Torn between admiration for the corpulent beauty of the corps ballerinas from Evgeni Panfilov Russian State Ballet, all over 15 stone, some well over 20, and their obvious attempts to impose a comic aspect to their performance, I saw in the slightly out-of-time movements and generous thighs a sort of joyful, gleeful exuberance, a world apart from the nervy, neurotic, stick-thin beauty of Natalie Portman in Black Swan.
Interpretations of classics, such as The Viennese Waltz and Swan Lake, were performed to professional standards but suffused with an irreverent buffoonery, as acres of milky, jiggly flesh wobbled like pannacotta to familiar classical strains.
Perhaps what I found occasionally frustrating was when The Big Ballet forced the humour and the ballerinas sacrificed their dignity in order to milk the joke. There was a fine balance between admiring the skills and beauty of the dancers and laughing at the fat lady dancing, a comic cliché in action.

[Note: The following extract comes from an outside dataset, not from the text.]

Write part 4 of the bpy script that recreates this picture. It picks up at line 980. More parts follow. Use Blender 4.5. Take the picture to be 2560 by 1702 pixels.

The most delicate and amusing moments where the ones where the ballerinas danced their hearts out, showing off their training and professionalism with no self-referential “aren’t we funny” winks and nods.
The investment of heart and soul, as opposed to tongue-in-cheek recognition of the comedic potential of their corpulent forms, struck a chord, particularly in the shape of the prima ballerina, Tatyana Gladhik, who was by far and away the best dancer on the stage and blew everyone out of the water, a vision of delicate grace in a larger-than-expected form.